Cosmopolis

Oisín Murphy
Posted June 7, 2012 in Cinema Reviews

Director: David Cronenberg

Talent: Robert Pattinson, Samantha Morton, Paul Giamatti, Sarah Gadon

Release Date: 15th June 2012

There’s a moment in Cosmopolis, David Cronenberg’s latest film and an adaptation of the Don DeLillo novel of the same name, where Samantha Morton says of the hyper-growth of capital and wealth: “Money has lost its narrative quality. Money is talking to itself.” That Capitalism has grown beyond cognition into something outside of narrative, into something at once timeless and sizeless, is not a novel pronouncement: indeed, Zizek has made a point of repeating that it is more readily imagined, in film as in life, that the world itself might end rather than that Capitalism might come to a halt.

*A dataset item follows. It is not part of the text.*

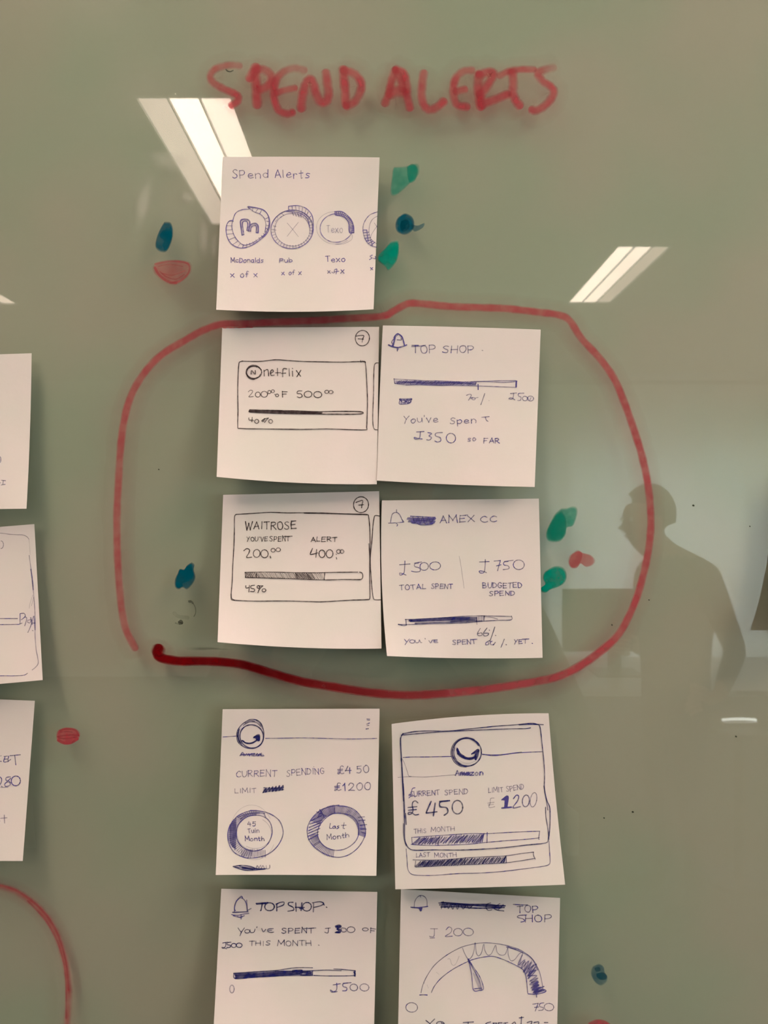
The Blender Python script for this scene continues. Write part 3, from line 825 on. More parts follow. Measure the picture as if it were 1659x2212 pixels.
n.S("1275,800 1258,808 1272,820 1255,832;1280,822 1300,825 1295,810;1262,890 1278,905;1278,888 1262,908", 1.8, .8)
n.done()

# ---- 2 netflix note (black fineliner)
n = Note((480, 708), (819, 706), (814, 1046), (468, 1030), (10, 6), (0, 0, 5, 0),
         'white note in black pen, a framed card with a bar at 40%', corner=(1, 1, -1.5), base=.0003)
n.zoom(440, 680, 4.1475, 'black', 2.0)
n.el('badge_sketch', 'circled 7 in the corner')
n.ell(1422, 209, 64, 68, 0, 365, 1.9, .85)
n.S("1365,192 1400,185 1435,188 1425,215 1420,245;1385,215 1432,218", 1.9, .85)
n.el('card_outline')
n.S("345,415 480,418 560,412 650,402 760,410 900,418 1100,422 1250,424 1420,418 1448,432 1458,560 1468,760 1465,900 1460,1010 1452,1030 1300,1028 1100,1022 900,1026 700,1024 500,1022 330,1018 305,1000 308,860 305,700 308,560 315,440 330,420 350,415", 2.1, .88, 3)
n.S("1565,430 1535,440 1525,500 1522,700 1515,900 1518,990 1530,1025 1555,1030", 2, .85)
n.S("1405,408 1410,425;1420,415 1450,425", 2, .8)
n.el('logo_sketch', 'circled letter N')
n.ell(450, 515, 68, 58, 0, 360, 2.4, .9).ell(448, 510, 64, 60, 20, 330, 2.2, .85).ell(446, 520, 62, 58, 80, 300, 2.0, .8)
n.S("425,530 430,500 460,532 462,500", 2.6, .85)
n.el('name_text')
n.S("540,495 542,548;542,505 570,490 580,515 582,548;598,525 625,508 612,492 598,515 605,542 632,540;660,480 662,545;645,520 690,518;745,485 715,482 708,510 708,555;695,525 735,522;765,482 768,548;795,505 797,550;795,480 797,484;830,500 868,550;870,498 835,555", 2.1, .85)
n.el('amount_text')
n.S("400,690 420,675 440,685 425,710 405,735 445,732", 1.7, .7)
n.ell(485, 715, 22, 22, 0, 360, 1.8, .75).ell(543, 712, 28, 27, 0, 360, 1.8, .75).ell(588, 692, 14, 14, 0, 360, 1.7, .7).ell(620, 685, 13, 14, 0, 360, 1.7, .7)
n.ell(658, 722, 13, 12, 0, 360, 1.9, .8)
n.S("635,712 640,712;705,685 707,738;705,688 748,690;705,712 740,710", 1.9, .8)
n.S("880,682 845,684 838,705 870,708 882,730 860,742 838,735", 2.1, .85)
n.ell(935, 712, 35, 27, 0, 360, 2.1, .85).ell(1022, 715, 35, 28, 0, 360, 2.1, .85)
n.ell(1103, 690, 18, 14, 0, 360, 1.9, .8).ell(1140, 692, 18, 14, 0, 360, 1.9, .8)
n.el('progress_bar_sketch')
n.S("412,852 600,855 800,860 1000,868 1200,865 1405,868 1410,888 1200,890 1000,888 800,885 600,880 420,872 412,858", 2.4, .9, 3)
n.S("415,862 600,868 800,872 1055,878", 5.5, .85)
n.S("420,866 640,862 820,874 1050,880", 3, .5)
n.el('percent_text')
n.S("405,925 408,942 440,942;435,918 432,958;445,948", 2, .8).ell(475, 955, 18, 18, 0, 360, 2, .8)
n.S("530,945 545,930 535,955 520,952 530,940;575,930 560,945 545,965;545,930 580,925", 2, .8).ell(600, 955, 17, 17, 0, 360, 2, .8)
n.el('edge_ink', 'red marker bleed along the top edge', 'redink')
n.S("172,118 230,117 300,116 380,113 440,112", 1.6, .8)
n.done()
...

And so it is that Cosmopolis, in which a multi-millionaire played by Robert Pattinson journeys across Manhattan with a view to getting a haircut amidst social unrest, market uncertainty, sexual frustration and a credible threat against his own life, attempts to realise this aforementioned soliloquy of Capital, with results as painful and turgid as might be expected from such an experiment. Make no mistake: no film ever made is quite like this; it is grating, witless, preeningly amoral – the sort of film you might expect to find within a Bret Easton Ellis novel – and formally bereft. Samantha Morton’s small piece of screen time, in which she expounds with aimlessness and gravitas on the theoretical implications of the situation Pattinson finds himself in, along with industry in general, does little to make up for the rest of the lead performances from Pattinson, Gadon and Giamatti: respectively embarrassing, infuriating and colossally ill-advised. The whole thing plays out with a reverence for wealth and its attendant ennui that will be familiar to audiences of alleged satires such as Cameron Crowe’s insipid Vanilla Sky and the majority of Wes Anderson’s back catalogue. At 108 minutes in length, and without a central performance of note, it sinks in infamy to the very bottom of its generic barrel.

There is no question that Cronenberg has mimicked the woeful lived experience of late Capitalism on a formal and diegetic level in making Cosmopolis, but the final product is as tirelessly unwatchable as even the most gruesome of infomercials.